Ah, Oswald. He's only an AI companion if you're playing solo, of course. Put a player in there and he's much less likely to cause annoyances. Drop-in, drop-out action is nice and simple, and although you can't select Oswald as your main man if you're playing the game by yourself, a few minutes of local-only co-op will reveal that you wouldn't really want to anyway.
Oswald's skills are not even as much fun as Mickey's, frankly, and human sidekicks are going to feel a little cheated. He's got a boomerang limb for ranged combat and a remote control for zapping enemies or charging gadgets in the environment. He can hover in the air after a jump by spinning his ears, too, which is nice, given the slightly woolly platforming. He can also give Mickey airlifts over long gaps, and this is nice in theory but extremely annoying in practice if you're working through single-player.
This is because Oswald's AI is unreliable, and unreliable is almost worse than outright bad in some respects, because you can harbour noble hopes that things will get better, and because you will live in fear of sequences where everything falls apart at the worst possible instant.
Don't get me wrong: for decent stretches of the game, Oswald presents few problems, navigating complex terrain - or at least warping to your side when he's struggling - responding to stabs of the summon or the group interact button (both of which could do with a little more feedback to suggest they're actually working), and even reviving you now and then when you're downed by a baddy. Suddenly, he'll refuse to play along, however, ignoring prompts to mess with machinery, preferring to run around wildly instead of air-lift you from the sinking platform you're on, or just merrily suiciding himself on seemingly hazard-free parts of the scenery.
Watch him from the corner of your eye and you'll see what a disaster he can be even when it feels like he's behaving: jogging against walls, plummeting from this or that, and racing in giddy circles. He's a wonderful slapstick presence in this respect - and his animation, with those windmilling legs and vacant lurches, is top-notch to be fair - but it's hard to see any of his comedy as intentional, particularly when, in pressure-sensitive co-op moments, he's failing to be a dependable ally. The worst of it is that the series' rather poor visual sign-posting of its challenges means you sometimes can't tell whether Oswald's breaking a puzzle or if it's simply been presented to you in a way that doesn't make much sense and so you're busy trying the wrong thing. Kids love that, right? You know: tortured puzzle logic that doesn't make clear graphical sense, AI partners that can't be trusted.
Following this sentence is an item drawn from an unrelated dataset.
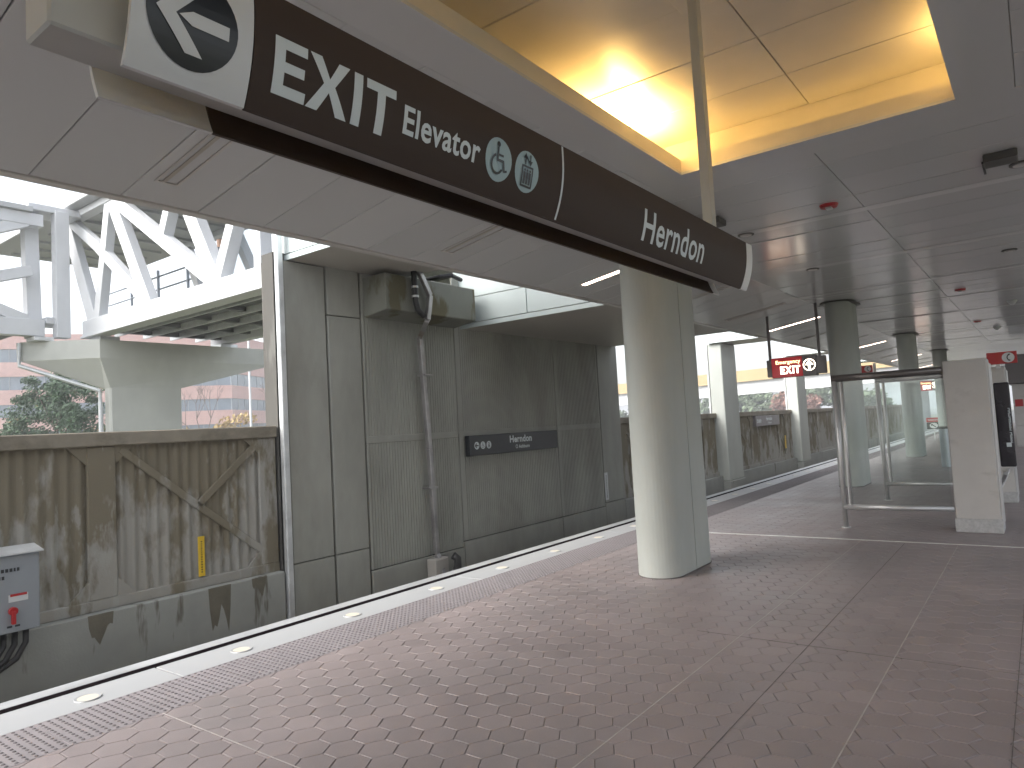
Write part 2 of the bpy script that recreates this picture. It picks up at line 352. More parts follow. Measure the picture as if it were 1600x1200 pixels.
# granite edging, tactile strip, rub strip (left and right edge)
y = -8.0
SL = 3.27; y0 = 2.54-4*SL
for k in range(22):
    a = y0+k*SL
    b = B(); b.box(XE, -4.905, a+.006, a+SL-.006, -.12, .0); b.build('granite_slab', M['granite'], plat, bevel=.003)
b = B(); b.box(XR-.4, XR, -30, 62, -.12, 0); b.build('granite_edging', M['granite'], plat)
b = B(); b.box(XE-.105, XE, -30, 62, -.9, -.006); b.build('edge_recess', M['darkrub'], plat)
b = B(); b.box(XE-.25, XE-.105, -30, 62, -.16, -.004); b.build('edge_nosing', M['edgemetal'], plat, bevel=.004)
TW, TL = .525, .545
t = B(); t.box(-4.9, -4.9+TW, .002, TL-.002, -.02, .0)
for i in range(12):
    for j in range(12):
        cx, cy = -4.9+.022+i*.0437, .0227+j*.0454
        rr_ = [(.0115, .0), (.0075, .0045)]
        n = 6
        t.add([(cx+q*math.cos(k*math.tau/n), cy+q*math.sin(k*math.tau/n), zz) for q, zz in rr_ for k in range(n)],
              [tuple(range(n, 2*n))]+[(k, (k+1) % n, (k+1) % n+n, k+n) for k in range(n)], 1)
tme = t.mesh('tactile_tile', [M['tact'], M['dome']])
for k in range(-4, 70): obj('tactile_tile', tme, plat, (0, k*TL, .001))
b = B(); b.box(XR-.93, XR-.4, -30, 62, -.02, .001); b.build('tactile_band', M['tact'], plat)

# lamps set in the granite edge
lensme = None
for k in range(24):
    y = 2.0+1.093*k
    e = empty('edge_light', ('%s round platform edge light from the near left corner, set in pale granite' % ORD[k]) if k < 24 else None, 'edge light', 'lights along the platform edge', (-5.08, y, 0))
    if not lensme:
        l = B(); l.add([(.062*math.cos(a*math.tau/20), .062*math.sin(a*math.tau/20), .006) for a in range(20)], [tuple(range(20))]); lensme = l.mesh('lens', M['edgelamp'])
        l = B()
        l.add([(r_*math.cos(a*math.tau/20), r_*math.sin(a*math.tau/20), z_) for r_, z_ in ((.082, .001), (.078, .008), (.062, .006)) for a in range(20)],
              [(s_*20+a, s_*20+(a+1) % 20, s_*20+20+(a+1) % 20, s_*20+20+a) for s_ in (0, 1) for a in range(20)])
        rimme = l.mesh('rim', M['edgemetal'])
    obj('lens', lensme, e); obj('rim', rimme, e)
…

No, actually: the worst of it is that, due to Oswald's behavioural problems, it seems the developers have really limited the game design to match his fumbled AI. On balance, this is better than having him struggle to pull off too many key interactions, perhaps, but it means that it's a rare puzzle that goes beyond Mickey pulling or painting something to expose a chunk of electronics for Oswald to zap, or Mickey dragging firework bombs for Oswald to then ignite. Yes, it's a game for kids, but these joyless activities feel placeholder regardless of your age, and co-op ultimately comes across as another sacrifice, another questionable choice of focus in a series whose actual mechanics were already a little feeble.
Combat remains weightless and unsatisfying whether you're paintbushing or electrocuting foes before bashing them, and boss fights grind on too long. The visual design for your enemies is great, of course, from clanking, overheating robots to mechanised roadsters hopping around on fat wheels, but you'll still sigh when you see them looming, stylishly, over the next crest.
That's a bit of a theme, really: Epic Mickey continues to be a series for art designers rather than level designers. One by one, tantalising locations race towards you - a tumbledown Western gulch, a spooky Southern bog with dark trees on the horizon and crocodiles lurking in the water, good old Autotopia with its looping highways and pastel-coloured 1950s cheer - and you can't wait to visit them. Drop in, though, and you'll quickly find the same creaking puzzles unenlivened by the fact that many of them can be approached in a handful of different ways, the same lame brawling and fiddly platforming. Everything looks beautiful, but that only makes the game's failings more depressing. The gorgeous chalky cut-scenes once again reveal a project that's in love with concept art, but you're left with that feeling you sometimes get when you check out the extra content on a bad Sci Fi DVD: that sense of glorious creative brainstorming having given way to an underwhelming final product. It's a game of ideas and about ideas: it just never quite reaches the point where its best ideas are implemented in coherent ways.
So while the art design and the sheer Disneyalia remain as appealing as ever, a retreat to a less interesting narrative - and a much safer treatment of the world and cast - show up the game's shortcomings fairly harshly. Play on 360 or PS3 (the Wii version is exactly the same as far as features are concerned, apparently) and the leap to HD consoles has been handled relatively well, with improved assets and the odd decent texture - but without the dark spirit of the original, it becomes a rather empty journey: a tour of a nicely-arranged fairground where none of the rides are actually worth queuing for. Once again the game's systems fail to merge cohesively with the landscape. There's certainly nothing like that fusion of character, skills, and environment that Mario offers to such rhythmic effect.
Throughout the tangled adventure, Junction Point clings to one classic Disneyland idea, of course: the Hidden Mickey - the moment where three circles join to create that iconic silhouette. In truth, Mickey's lost rather than merely hidden here, trapped within a game that won't come into focus. Fascinating and frustrating by turn, there's just enough to make you cling to the hope that one day the development team will actually find him. For now, I'd love the big, glossy, elephant folio art book of the Epic Mickey series, but I can probably do without the games themselves.